Genau aus diesem Grund zweifelt Heyen nun daran, dies angesichts der Wolfrisse und Sichtungen in der Umgebung noch erfüllen zu können. Manuel Heyen ist nicht der einzige Tierhalter, der aufgrund der steigenden Wolfspopulation in Niedersachsen an seiner Tierhaltung zweifelt.
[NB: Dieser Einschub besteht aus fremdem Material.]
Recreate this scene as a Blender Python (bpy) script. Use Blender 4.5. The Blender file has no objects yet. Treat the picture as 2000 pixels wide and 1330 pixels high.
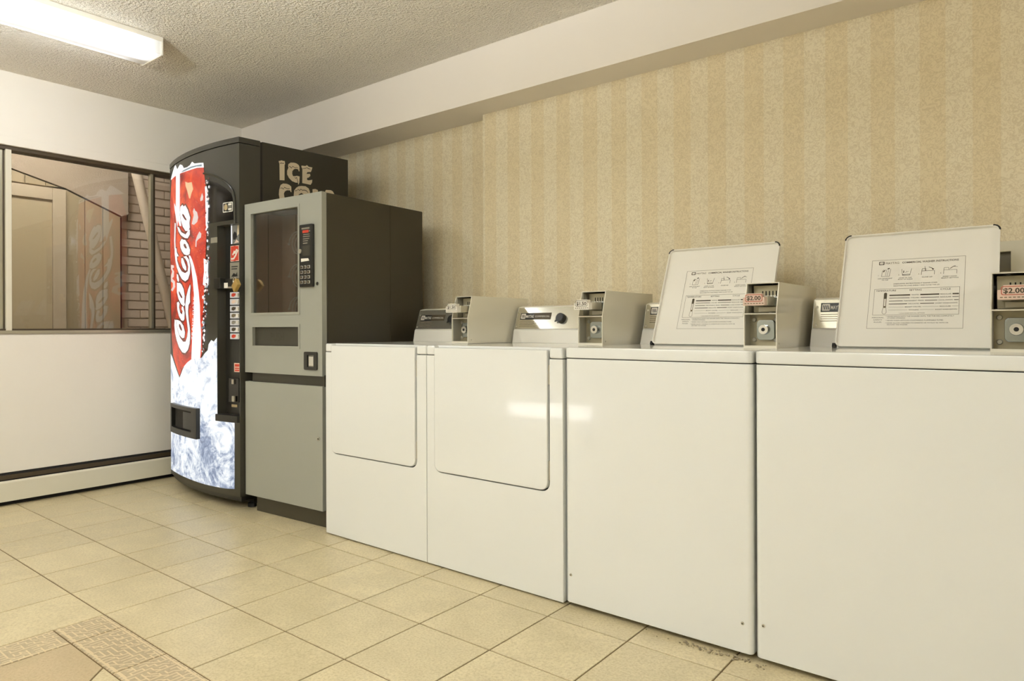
import bpy, bmesh, math, random
from mathutils import Vector, Matrix
from mathutils.geometry import tessellate_polygon
R = math.radians
scene = bpy.context.scene
COL = scene.collection
random.seed(7)

# ------------------------------------------------------------------ camera
cam_d = bpy.data.cameras.new('camera')
cam = bpy.data.objects.new('camera', cam_d)
COL.objects.link(cam)
scene.camera = cam
cam_d.sensor_width = 36.0
cam_d.lens = 36.0 * 1323.46 / 2000.0
cam_d.shift_x = -0.010
cam_d.shift_y = -0.0129
cam_d.clip_start = 0.02
YAW = 0.9106
fwd = Vector((-math.cos(YAW), math.sin(YAW), 0.0))
q = fwd.to_track_quat('-Z', 'Y')
cam.matrix_world = Matrix.Translation((0, 0, 0.97)) @ q.to_matrix().to_4x4() @ Matrix.Rotation(R(-0.2), 4, 'Z')

# ------------------------------------------------------------------ world and exposure
world = bpy.data.worlds.new('world')
scene.world = world
world.use_nodes = True
world.node_tree.nodes['Background'].inputs[0].default_value = (0.9, 0.85, 0.75, 1)
world.node_tree.nodes['Background'].inputs[1].default_value = 0.3
scene.view_settings.view_transform = 'Standard'
scene.view_settings.look = 'None'
scene.view_settings.exposure = 0.0
scene.view_settings.gamma = 1.0
scene.view_settings.use_curve_mapping = False
LAMP = 20.0            # strength of every fluorescent diffuser
LAMP_COL = (0.95, 1.0, 1.08)

# ------------------------------------------------------------------ materials
def lin(c):
    def f(v):
        v /= 255.0
        return v / 12.92 if v <= 0.04045 else ((v + 0.055) / 1.055) ** 2.4
    return (f(c[0]), f(c[1]), f(c[2]), 1.0)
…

Erst kürzlich gab ein Schafhüter aus dem Landkreis Nienburg seine Tiere zum Verkauf frei und äußerte heftige Vorwürfe gegenüber der Politik.
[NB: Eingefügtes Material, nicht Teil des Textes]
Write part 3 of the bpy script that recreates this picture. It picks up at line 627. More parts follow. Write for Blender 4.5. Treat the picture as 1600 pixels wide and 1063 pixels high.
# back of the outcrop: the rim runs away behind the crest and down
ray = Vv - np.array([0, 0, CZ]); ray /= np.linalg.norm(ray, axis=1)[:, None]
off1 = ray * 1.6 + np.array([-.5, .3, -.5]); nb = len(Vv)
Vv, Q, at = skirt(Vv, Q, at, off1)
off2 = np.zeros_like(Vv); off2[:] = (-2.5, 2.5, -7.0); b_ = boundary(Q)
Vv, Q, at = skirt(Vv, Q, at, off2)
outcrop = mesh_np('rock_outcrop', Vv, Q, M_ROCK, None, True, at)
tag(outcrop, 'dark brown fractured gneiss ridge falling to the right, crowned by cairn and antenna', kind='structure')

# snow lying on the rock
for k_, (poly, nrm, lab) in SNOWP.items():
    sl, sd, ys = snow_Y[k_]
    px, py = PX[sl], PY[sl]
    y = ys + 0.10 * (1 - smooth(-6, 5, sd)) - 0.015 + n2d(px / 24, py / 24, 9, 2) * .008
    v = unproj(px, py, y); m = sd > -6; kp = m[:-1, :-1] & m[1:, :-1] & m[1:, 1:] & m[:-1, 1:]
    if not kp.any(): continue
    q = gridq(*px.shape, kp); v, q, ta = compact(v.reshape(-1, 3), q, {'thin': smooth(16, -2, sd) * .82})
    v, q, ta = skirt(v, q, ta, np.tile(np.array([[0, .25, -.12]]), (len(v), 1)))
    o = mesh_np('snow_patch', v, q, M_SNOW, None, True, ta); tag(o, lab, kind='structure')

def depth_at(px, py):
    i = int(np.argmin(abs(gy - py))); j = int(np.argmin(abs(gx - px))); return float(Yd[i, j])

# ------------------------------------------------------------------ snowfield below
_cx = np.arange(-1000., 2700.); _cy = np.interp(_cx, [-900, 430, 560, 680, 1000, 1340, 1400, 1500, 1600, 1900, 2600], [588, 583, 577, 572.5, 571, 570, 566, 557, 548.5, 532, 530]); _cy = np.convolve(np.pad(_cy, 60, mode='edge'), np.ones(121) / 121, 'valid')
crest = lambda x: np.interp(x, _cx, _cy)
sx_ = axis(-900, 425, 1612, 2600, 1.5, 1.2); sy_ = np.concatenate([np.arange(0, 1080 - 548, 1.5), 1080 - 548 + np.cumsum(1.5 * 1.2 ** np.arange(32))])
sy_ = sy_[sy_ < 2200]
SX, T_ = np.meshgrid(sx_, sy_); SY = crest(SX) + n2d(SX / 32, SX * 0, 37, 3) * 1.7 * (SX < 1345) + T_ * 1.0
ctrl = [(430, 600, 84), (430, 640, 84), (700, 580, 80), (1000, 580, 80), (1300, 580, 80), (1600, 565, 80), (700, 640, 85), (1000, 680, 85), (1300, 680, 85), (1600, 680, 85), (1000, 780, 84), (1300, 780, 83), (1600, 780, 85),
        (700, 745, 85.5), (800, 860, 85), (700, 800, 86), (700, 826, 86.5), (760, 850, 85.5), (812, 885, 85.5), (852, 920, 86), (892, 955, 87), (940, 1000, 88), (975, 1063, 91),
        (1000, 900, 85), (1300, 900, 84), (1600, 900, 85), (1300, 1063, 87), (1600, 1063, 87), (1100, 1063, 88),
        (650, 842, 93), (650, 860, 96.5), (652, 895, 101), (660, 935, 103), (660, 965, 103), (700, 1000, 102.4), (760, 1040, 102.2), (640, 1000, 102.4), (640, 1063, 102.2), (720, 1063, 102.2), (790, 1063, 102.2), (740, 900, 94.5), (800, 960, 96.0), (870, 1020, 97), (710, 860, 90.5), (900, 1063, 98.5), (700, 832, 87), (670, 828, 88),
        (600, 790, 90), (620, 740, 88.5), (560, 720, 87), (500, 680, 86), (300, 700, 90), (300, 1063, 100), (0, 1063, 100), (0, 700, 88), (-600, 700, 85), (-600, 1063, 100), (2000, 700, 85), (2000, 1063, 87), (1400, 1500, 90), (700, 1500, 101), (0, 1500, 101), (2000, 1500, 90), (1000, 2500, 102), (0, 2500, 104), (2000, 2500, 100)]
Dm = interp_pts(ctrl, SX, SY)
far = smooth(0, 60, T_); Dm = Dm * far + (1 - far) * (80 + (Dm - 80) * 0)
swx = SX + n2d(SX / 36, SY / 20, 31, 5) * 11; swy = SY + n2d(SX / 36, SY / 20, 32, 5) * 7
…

Spezieller Weidezaun zum Schutze der Pferde vor Wolf: 15.000 Euro sprengen den Rahmen
Manuel Heyen wurde zwar empfohlen, einen anderen Drahtgeflecht-Zaun zu bauen, die Kosten für den entsprechenden Umbau liegen laut Heyen bei 15.000 Euro. Das ist zu viel Geld für die Privat-Pferdehalter. Zudem sind Zäune, wie Maschendraht, Stacheldraht oder Knotengitter nach Tierschutzrecht, die unter anderem zum Abhalten von Wölfen eingesetzt werden, bei der Einzäunung von Pferden verboten. Der Landwirt ist sich sicher: „Wären die Pferde bereits so eingezäunt gewesen, hätten sie sich letzte Woche daran aufgeschnitten.“

Bis Mitte Mai seien die Pferde immerhin sicher in einem Stall, 15 Kilometer entfernt, untergebracht. Danach muss der 38-Jährige eine Entscheidung treffen. Eines sei jedoch jetzt schon klar: „Wir werden kein Einzelfall bleiben.“ Dass es nicht der letzte Vorfall im Landkreis Wittmund war, bei dem das Thema „Wolf“ ins Zentrum rückt, ist angesichts der wachsenden Population absehbar. Bei Friedeburg ist ein Wolfsrudel ansässig, das aktuell laut Wolfsmonitoring der Landesjägerschaft zwei Welpen großzieht.
Im Landkreis Wittmund habe es infolgedessen im Jahr 2022/2023 nachweisbar 13 Übergriffe, 27 tote Tiere und 18 durch den Wolf verletzte Tiere gegeben. In vielen Fällen bleibt es aufgrund von fehlenden Belegen offen, ob ein Wolf oder ein Hund im Spiel war, wenn Tiere verletzt oder verschreckt werden. So auch im Falle einer Reiterin, die kürzlich bei einem Ausritt von einem „wolfsähnlichen Tier“ angegriffen worden ist, das zubiss. Ähnlich könnte es auch bei Heyen laufen.